Net sales will be up substantially in 2011, as long-term mutual fund net flows will approach $240 billion compared to approximately $70 billion in 2011. At the broad objective level --
  • - While we do not anticipate 2012 will see a return to positive net sales for domestic equity mutual funds, we do anticipate that the outflows will stem compared to the last four years;

  • - Non-US equity will continue its strong run of flows, capturing about $70 billion of net inflows;

  • - Fixed-income product flows will be highly positive once again, with net inflows in 2012 only slightly lower than 2011 results.


9. Social Media:

A growing number of investment firms will come to realize the need to communicate through whatever medium their clients prefer – including enhanced Websites, on-demand video, audio, Twitter, LinkedIn and Facebook. As more firms provide the basics, expectations for the impact of one’s social media efforts will become more realistic (i.e. a standard business requirement versus a determinant of success). Firms will also come to realize that the resources required to keep the social media pipelines filled with quality content are significant. Despite the hype to the contrary, social media will prove its inability to overcome poor messaging and underperformance.

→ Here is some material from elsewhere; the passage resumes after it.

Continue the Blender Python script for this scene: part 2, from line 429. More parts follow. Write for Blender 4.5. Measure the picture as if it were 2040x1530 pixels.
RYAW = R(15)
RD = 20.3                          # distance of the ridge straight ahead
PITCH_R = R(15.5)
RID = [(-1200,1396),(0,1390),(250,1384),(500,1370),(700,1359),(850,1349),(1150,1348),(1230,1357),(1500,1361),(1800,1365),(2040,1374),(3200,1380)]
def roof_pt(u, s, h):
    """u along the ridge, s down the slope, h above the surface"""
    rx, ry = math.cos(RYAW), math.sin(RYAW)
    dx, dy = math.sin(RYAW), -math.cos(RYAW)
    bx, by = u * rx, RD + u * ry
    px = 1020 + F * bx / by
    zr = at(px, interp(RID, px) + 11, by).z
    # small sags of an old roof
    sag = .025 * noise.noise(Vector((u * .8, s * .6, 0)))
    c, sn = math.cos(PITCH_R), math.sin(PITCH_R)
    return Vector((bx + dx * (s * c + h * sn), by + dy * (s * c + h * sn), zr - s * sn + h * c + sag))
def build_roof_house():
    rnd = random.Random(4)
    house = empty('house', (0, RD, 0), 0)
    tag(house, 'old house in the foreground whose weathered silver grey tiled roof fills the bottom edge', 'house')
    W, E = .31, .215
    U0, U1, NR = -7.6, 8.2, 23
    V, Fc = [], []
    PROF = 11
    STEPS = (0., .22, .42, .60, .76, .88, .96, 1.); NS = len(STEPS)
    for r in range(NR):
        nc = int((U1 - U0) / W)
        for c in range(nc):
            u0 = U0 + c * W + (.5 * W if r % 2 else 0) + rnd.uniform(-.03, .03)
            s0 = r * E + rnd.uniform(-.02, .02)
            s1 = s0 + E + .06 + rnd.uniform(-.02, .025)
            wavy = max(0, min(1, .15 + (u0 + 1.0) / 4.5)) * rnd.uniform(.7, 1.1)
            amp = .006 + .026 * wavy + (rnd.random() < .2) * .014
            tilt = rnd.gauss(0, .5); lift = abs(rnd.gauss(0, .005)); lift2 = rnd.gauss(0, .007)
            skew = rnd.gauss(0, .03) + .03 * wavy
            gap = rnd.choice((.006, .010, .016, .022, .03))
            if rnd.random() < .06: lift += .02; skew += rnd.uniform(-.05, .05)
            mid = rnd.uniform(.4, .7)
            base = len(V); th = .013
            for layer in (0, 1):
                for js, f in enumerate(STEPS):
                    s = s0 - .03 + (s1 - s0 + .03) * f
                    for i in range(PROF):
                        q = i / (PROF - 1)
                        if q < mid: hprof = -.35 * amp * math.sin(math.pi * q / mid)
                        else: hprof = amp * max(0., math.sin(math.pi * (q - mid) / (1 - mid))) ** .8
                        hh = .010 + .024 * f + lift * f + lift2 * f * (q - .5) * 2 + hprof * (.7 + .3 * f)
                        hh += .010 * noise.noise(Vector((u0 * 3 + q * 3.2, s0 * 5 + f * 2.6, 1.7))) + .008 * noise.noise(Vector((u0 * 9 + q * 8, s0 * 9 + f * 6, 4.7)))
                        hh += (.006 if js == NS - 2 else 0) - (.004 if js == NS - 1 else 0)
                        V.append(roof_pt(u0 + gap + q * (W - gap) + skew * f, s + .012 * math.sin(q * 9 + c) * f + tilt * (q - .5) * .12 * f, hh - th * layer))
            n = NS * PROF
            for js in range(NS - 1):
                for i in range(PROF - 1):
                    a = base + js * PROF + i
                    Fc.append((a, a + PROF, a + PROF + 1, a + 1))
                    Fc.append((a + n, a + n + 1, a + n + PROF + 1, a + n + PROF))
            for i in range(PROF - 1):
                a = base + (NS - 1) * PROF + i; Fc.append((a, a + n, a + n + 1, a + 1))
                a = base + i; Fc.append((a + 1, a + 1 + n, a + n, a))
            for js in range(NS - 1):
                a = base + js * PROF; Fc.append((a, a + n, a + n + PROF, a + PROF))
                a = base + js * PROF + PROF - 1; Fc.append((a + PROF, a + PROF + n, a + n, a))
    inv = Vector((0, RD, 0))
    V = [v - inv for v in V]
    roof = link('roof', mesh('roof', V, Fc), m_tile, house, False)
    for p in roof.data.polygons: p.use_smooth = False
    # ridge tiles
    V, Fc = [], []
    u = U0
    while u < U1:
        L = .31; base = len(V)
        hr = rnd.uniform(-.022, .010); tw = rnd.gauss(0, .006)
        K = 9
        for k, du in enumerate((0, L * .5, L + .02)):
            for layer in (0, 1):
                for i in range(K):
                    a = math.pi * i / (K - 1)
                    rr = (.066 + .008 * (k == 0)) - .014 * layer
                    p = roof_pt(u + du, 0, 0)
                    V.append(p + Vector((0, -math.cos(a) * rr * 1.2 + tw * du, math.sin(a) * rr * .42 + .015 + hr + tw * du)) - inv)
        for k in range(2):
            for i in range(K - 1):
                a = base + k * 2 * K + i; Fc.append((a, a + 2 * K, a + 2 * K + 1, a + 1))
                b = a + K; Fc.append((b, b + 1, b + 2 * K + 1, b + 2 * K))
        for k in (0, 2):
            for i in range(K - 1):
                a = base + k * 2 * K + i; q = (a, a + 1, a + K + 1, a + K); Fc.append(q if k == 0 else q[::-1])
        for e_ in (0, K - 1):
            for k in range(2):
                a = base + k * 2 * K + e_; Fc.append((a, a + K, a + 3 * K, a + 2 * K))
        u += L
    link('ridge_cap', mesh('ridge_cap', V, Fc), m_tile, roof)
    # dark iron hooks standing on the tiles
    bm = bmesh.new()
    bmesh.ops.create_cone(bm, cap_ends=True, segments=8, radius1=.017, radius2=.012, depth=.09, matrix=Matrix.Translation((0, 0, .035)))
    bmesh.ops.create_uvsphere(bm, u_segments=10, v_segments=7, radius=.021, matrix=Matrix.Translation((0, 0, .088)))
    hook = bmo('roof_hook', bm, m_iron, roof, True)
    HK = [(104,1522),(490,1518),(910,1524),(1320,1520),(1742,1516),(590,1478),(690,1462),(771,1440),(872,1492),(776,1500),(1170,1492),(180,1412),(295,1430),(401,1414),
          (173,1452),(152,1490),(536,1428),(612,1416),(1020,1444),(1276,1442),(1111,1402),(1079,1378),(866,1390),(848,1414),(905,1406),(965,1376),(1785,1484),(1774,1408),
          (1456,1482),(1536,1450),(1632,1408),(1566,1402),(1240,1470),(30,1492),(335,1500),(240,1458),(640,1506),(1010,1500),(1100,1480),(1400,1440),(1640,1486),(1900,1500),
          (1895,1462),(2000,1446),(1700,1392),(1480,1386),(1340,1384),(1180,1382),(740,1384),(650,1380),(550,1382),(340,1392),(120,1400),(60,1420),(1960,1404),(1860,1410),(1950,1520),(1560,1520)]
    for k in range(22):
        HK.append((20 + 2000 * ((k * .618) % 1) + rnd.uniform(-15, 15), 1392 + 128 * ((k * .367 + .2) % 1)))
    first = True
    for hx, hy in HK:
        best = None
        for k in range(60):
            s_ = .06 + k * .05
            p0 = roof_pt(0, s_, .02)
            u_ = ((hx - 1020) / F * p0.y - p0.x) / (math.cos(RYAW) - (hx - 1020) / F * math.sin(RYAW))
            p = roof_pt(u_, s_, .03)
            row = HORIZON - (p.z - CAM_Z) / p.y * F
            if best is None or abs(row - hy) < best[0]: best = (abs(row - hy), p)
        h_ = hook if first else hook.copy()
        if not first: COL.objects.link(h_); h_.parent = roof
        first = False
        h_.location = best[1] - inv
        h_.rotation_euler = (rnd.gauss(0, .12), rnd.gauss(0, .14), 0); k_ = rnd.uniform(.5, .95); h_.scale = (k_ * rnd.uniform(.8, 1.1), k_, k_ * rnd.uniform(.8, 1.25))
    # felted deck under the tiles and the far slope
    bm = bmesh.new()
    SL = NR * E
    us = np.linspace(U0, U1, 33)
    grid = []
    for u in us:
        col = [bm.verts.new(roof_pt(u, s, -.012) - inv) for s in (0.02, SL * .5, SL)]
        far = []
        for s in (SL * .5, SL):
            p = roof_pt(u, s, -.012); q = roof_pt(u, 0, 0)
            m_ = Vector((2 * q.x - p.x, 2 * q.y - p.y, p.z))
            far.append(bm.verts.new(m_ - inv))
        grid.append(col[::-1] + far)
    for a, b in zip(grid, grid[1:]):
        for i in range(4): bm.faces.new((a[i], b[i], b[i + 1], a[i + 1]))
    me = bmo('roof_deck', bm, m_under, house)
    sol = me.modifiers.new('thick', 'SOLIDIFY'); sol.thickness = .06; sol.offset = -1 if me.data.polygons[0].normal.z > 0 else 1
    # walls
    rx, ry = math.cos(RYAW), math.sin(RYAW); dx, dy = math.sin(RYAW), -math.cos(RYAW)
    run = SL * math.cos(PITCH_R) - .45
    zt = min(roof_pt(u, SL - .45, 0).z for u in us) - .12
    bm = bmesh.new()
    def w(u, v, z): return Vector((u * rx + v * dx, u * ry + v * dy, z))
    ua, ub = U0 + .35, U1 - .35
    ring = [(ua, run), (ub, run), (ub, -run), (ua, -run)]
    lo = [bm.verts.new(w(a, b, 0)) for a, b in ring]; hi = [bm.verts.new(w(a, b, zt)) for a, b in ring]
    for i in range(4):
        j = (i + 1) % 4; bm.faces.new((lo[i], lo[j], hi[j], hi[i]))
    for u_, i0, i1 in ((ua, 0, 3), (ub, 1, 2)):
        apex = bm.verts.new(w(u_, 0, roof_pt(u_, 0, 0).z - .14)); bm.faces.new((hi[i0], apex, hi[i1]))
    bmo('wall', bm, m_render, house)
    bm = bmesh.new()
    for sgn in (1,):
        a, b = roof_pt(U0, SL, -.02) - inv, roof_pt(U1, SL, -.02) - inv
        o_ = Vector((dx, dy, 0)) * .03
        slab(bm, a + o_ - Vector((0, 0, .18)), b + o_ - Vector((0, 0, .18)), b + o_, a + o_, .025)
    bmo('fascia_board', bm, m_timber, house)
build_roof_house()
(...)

10. Alternative Investments:

Total assets in alternatives (in ’40 Act structures) will reach $400 billion by year-end 2012 with $55 billion in net sales. Asset will be evenly split between asset classes (e.g. precious metals) and investment strategies (e.g. market neutral). However, passive managers will extend their lead over their actively managed counterparts with market share of assets moving to 57%. Alternatives will continue to be dominated by managers with recognized expertise in their discipline (currently the top 2 managers in each category combine for an average 60% share of assets). Product development will increase, but many firms will be disappointed to find long queues already in place at the research groups at their distribution partners.

11. VA Trends:

Sales in 2012 will exceed $165 billion, despite cost increases across the board of 4% – 6%. While sales will continue to be dominated by the independent channel, acceptance of VA’s in the wirehouse channel will finally gain some traction, as rank and file producers and their clients jump on the guaranteed income bandwagon resulting in a 20% increase in market share of total sales. RIA’s will continue to shun VA’s since the vast majority still struggles to justify cost. Living benefits will continue to be the driving force in VA sales even though the guaranteed rates associated with them continued to be scaled back. What was once a 7% guarantee a few years ago may be reduced to 5.5% or less by the end of 2012. Another impact of increased scrutiny and management of hedging strategies will result in additional limitations placed on investment options when a living benefit is selected. In spite of these trends, the percentage of VA contracts sold with a living benefit will continue to increase and reach 95% in 2012.

12. Bonus Predictions

  • College Football - Alabama over LSU in a tight defensive contest
  • NFL – Super Bowl XLVI will feature an offensive shootout between Green Bay Packers and New England Patriots (70 points and 1000 yards of offense at a minimum)
  • College Basketball - a Final Four consisting of Syracuse, North Carolina, Duke, and Kentucky (Marquette will make a valiant run to the Final Eight);
  • NHL - Boston Bruins defend their Stanley Cup championship by beating the Detroit Red Wings in the finals;
  • NBA - Miami Heat (as much as it will pain all of us non Miami Heat fans); and
  • MLB - Baltimore Orioles win 82 games for the first time in 14 years; Boston Red Sox avoid beer and fried chicken in the clubhouse in 2012 and win the AL East.